Exercise task: Retype every line from the start of the data down to and including the line with "return o+d*t". Skip the pictures.

Data shown:
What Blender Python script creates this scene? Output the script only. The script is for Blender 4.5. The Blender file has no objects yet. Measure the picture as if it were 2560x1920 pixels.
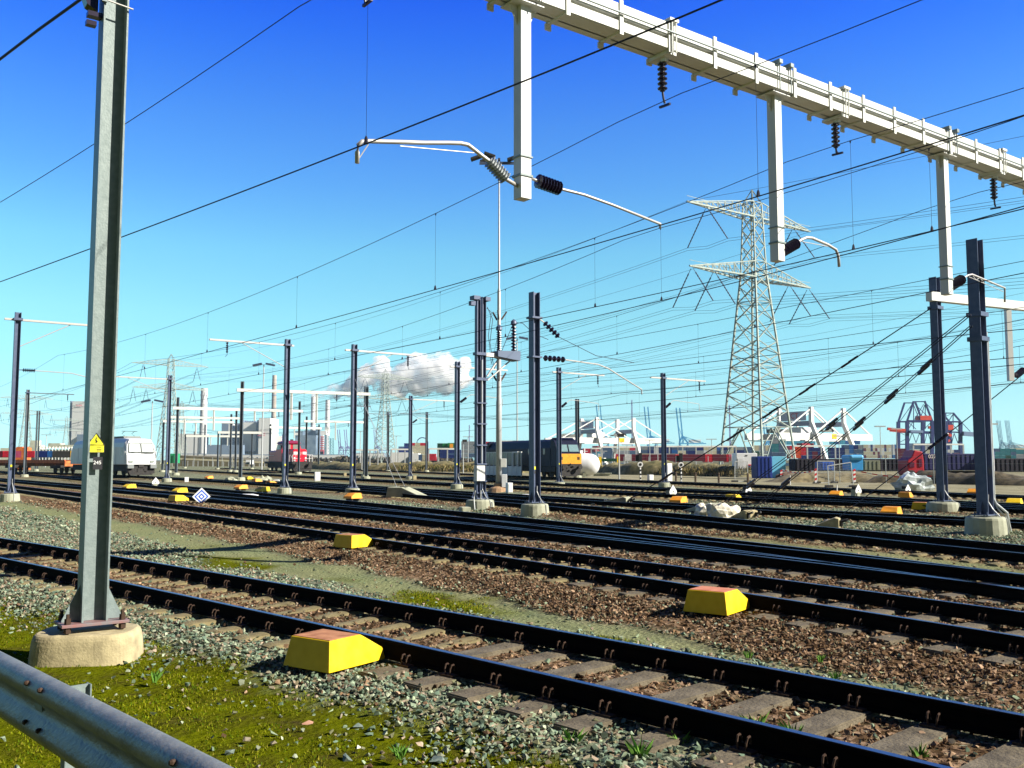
import bpy, bmesh, math, random
import numpy as np
from mathutils import Vector, Matrix
random.seed(7); RNG = np.random.default_rng(7)
S = bpy.context.scene
COL = S.collection
R = math.radians

# ------------------------------------------------------------------ camera model of the photo
F = 2329.0; CH = 2.04; HY = 1150.0
PIT = math.atan((HY-960)/F); SP, CP = math.sin(PIT), math.cos(PIT)
def ray(px, py):
    u = (px-1280)/F; v = (960-py)/F
    return Vector((u, CP-v*SP, SP+v*CP))
def un(px, py, z=0.0):
    d = ray(px, py); t = (z-CH)/d.z
    return Vector((d.x*t, d.y*t, z))
def at(px, py, Y):
    d = ray(px, py); t = Y/d.y
    return Vector((d.x*t, Y, CH+d.z*t))
def proj(p):
    x, y, z = p[0], p[1], p[2]-CH
    w = y*CP+z*SP
    return 1280+F*x/w, 960-F*(z*CP-y*SP)/w
def onplane(px, py, p0, dirv):
    """ray against the vertical plane through p0 along dirv"""
    n = Vector((dirv.y, -dirv.x, 0)); d = ray(px, py); o = Vector((0, 0, CH))
    t = (Vector(p0)-o).dot(n)/d.dot(n)
    return o+d*t

# ------------------------------------------------------------------ materials
MATS = {}
def mat(name, col, rough=.6, metal=0., var=.12, scale=8., bump=0., bscale=None, spec=.5, emit=None, col2=None, detail=6., dark=None, coords='Object'):
    if name in MATS: return MATS[name]
    m = bpy.data.materials.new(name); m.use_nodes = True; nt = m.node_tree; N = nt.nodes; L = nt.links
    b = N['Principled BSDF']; b.inputs['Roughness'].default_value = rough; b.inputs['Metallic'].default_value = metal
    b.inputs['Specular IOR Level'].default_value = spec
    tc = N.new('ShaderNodeTexCoord'); nz = N.new('ShaderNodeTexNoise'); nz.inputs['Scale'].default_value = scale; nz.inputs['Detail'].default_value = detail
    L.new(tc.outputs[coords], nz.inputs['Vector'])
    cr = N.new('ShaderNodeValToRGB'); c = Vector(col[:3])
    if col2 is None: lo = [max(0, x*(1-var)) for x in c]; hi = [min(1, x*(1+var)) for x in c]
    else: lo = list(col); hi = list(col2)
    cr.color_ramp.elements[0].position = .32; cr.color_ramp.elements[1].position = .68
    cr.color_ramp.elements[0].color = (*lo, 1); cr.color_ramp.elements[1].color = (*hi, 1)
    L.new(nz.outputs['Fac'], cr.inputs['Fac']); L.new(cr.outputs['Color'], b.inputs['Base Color'])
    if bump:
        n2 = N.new('ShaderNodeTexNoise'); n2.inputs['Scale'].default_value = bscale or scale*4; n2.inputs['Detail'].default_value = 8
        L.new(tc.outputs[coords], n2.inputs['Vector']); bp = N.new('ShaderNodeBump'); bp.inputs['Strength'].default_value = bump; bp.inputs['Distance'].default_value = .02
        L.new(n2.outputs['Fac'], bp.inputs['Height']); L.new(bp.outputs['Normal'], b.inputs['Normal'])
    MATS[name] = m
    return m
def flat(name, col, rough=.5, metal=0.): return mat(name, col, rough, metal, var=.06, scale=3)
M_galv = mat('galvanised_steel', (.17,.215,.21), .5, .1, col2=(.225,.275,.265), scale=14, bump=.15, bscale=60)
M_mast = mat('mast_steel', (.07,.095,.165), .45, .15, col2=(.10,.125,.20), scale=6, bump=.1)  # grey paint with the blue of its shaded sides put into the colour
M_mastf = mat('distant_mast_steel', (.07,.09,.11), .6, .1, col2=(.11,.13,.15), scale=2)
M_white = mat('white_gantry_paint', (.66,.67,.62), .55, 0, var=.05, scale=3, bump=.08)
M_postw = mat('hanging_post_paint', (.66,.67,.64), .5, 0, var=.04, scale=2)
M_conc = mat('foundation_concrete', (.30,.25,.14), .92, 0, col2=(.50,.42,.235), scale=7, bump=.3, bscale=45)
M_concf = mat('pale_concrete', (.30,.31,.22), .9, 0, col2=(.42,.43,.32), scale=3, bump=.3)
M_slc = mat('sleeper_concrete', (.13,.105,.045), .92, 0, col2=(.22,.18,.085), scale=6, bump=.5, bscale=50)
M_slw = mat('sleeper_wood', (.07,.055,.032), .9, 0, col2=(.17,.14,.09), scale=4, bump=.8, bscale=30)
M_railside = mat('shaded_rusty_rail', (.0025,.002,.002), .9, 0, spec=.04, col2=(.006,.0035,.0025), scale=10)  # near black: the backlit shade of the rail sides is in the colour
M_railtop = mat('polished_rail_head', (.10,.14,.30), .32, 1., var=.05, scale=3)
M_clip = mat('rusty_clip', (.06,.032,.018), .7, .3, scale=30)
M_yel = mat('yellow_box_paint', (.78,.50,.003), .5, 0, spec=.25, col2=(.88,.60,.02), scale=7, bump=.1)
M_ora = mat('orange_box_paint', (.80,.28,.01), .5, 0, col2=(.88,.38,.02), scale=7)
M_rust = mat('rusty_lid', (.25,.09,.03), .8, 0, col2=(.48,.22,.10), scale=9)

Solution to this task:
What Blender Python script creates this scene? Output the script only. The script is for Blender 4.5. The Blender file has no objects yet. Measure the picture as if it were 2560x1920 pixels.
import bpy, bmesh, math, random
import numpy as np
from mathutils import Vector, Matrix
random.seed(7); RNG = np.random.default_rng(7)
S = bpy.context.scene
COL = S.collection
R = math.radians

# ------------------------------------------------------------------ camera model of the photo
F = 2329.0; CH = 2.04; HY = 1150.0
PIT = math.atan((HY-960)/F); SP, CP = math.sin(PIT), math.cos(PIT)
def ray(px, py):
    u = (px-1280)/F; v = (960-py)/F
    return Vector((u, CP-v*SP, SP+v*CP))
def un(px, py, z=0.0):
    d = ray(px, py); t = (z-CH)/d.z
    return Vector((d.x*t, d.y*t, z))
def at(px, py, Y):
    d = ray(px, py); t = Y/d.y
    return Vector((d.x*t, Y, CH+d.z*t))
def proj(p):
    x, y, z = p[0], p[1], p[2]-CH
    w = y*CP+z*SP
    return 1280+F*x/w, 960-F*(z*CP-y*SP)/w
def onplane(px, py, p0, dirv):
    """ray against the vertical plane through p0 along dirv"""
    n = Vector((dirv.y, -dirv.x, 0)); d = ray(px, py); o = Vector((0, 0, CH))
    t = (Vector(p0)-o).dot(n)/d.dot(n)
    return o+d*t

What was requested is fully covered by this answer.